When I entered graduate school in 1992, there were essentially zero female IR thinkers included on the syllabi. The only exception I recall was the burgeoning feminist rebuttal literature, which most of us observed with wry amusement. While women had been much more involved in Comparative Politics, including American Politics, for decades, almost none were prominent in IR, which was heavily dominated by thinking about war, especially nuclear war. That began to change rapidly at almost exactly that time. The end of the Cold War radically reshaped the way we thought about foreign affairs, including much more focus on previously “soft” areas like culture, human rights, food security, and the like.
Saideman concludes:
- Seriously, women and men, on average, do equally good work, so if I find a syllabus having many more work by males than by women, I swap out some of the male work and replace with work written by women. It does no harm since the work is basically equivalent, yet helps to remind students that there are sharp women doing work in this area.
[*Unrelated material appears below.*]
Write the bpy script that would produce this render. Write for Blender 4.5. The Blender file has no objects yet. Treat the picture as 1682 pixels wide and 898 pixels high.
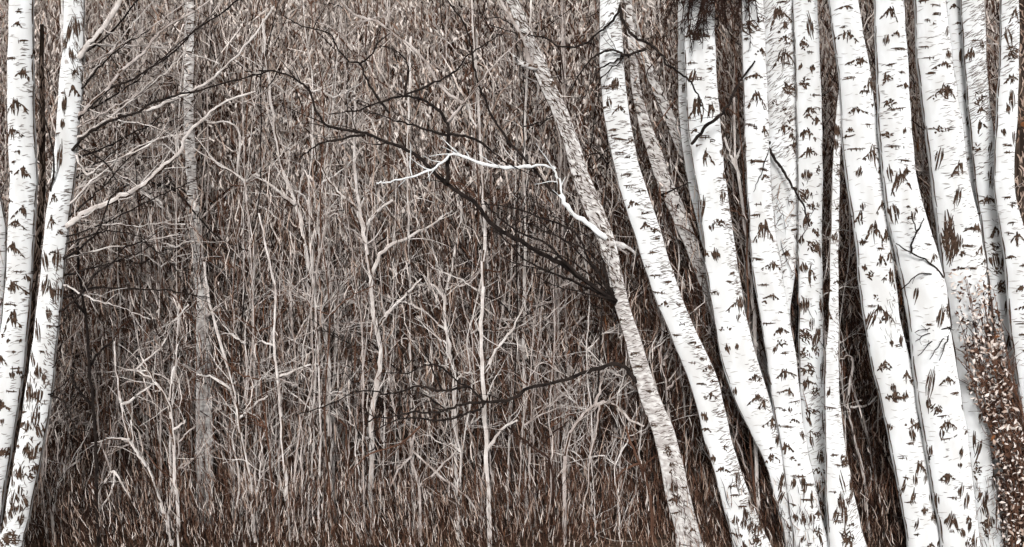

Generally speaking, I think he’s right. As previously noted, I don’t have to make a conscious effort to do this in the conflict intervention field because women like Barbara F. Walter and Barbara Conry were among the pioneers; they don’t need affirmative action to be included—excluding them would be malpractice. If I were designing a course on the nuclear weapons debate, though, I’d have to work really hard to include women, since the primary literature, both academic and practitioner, was written almost exclusively by men.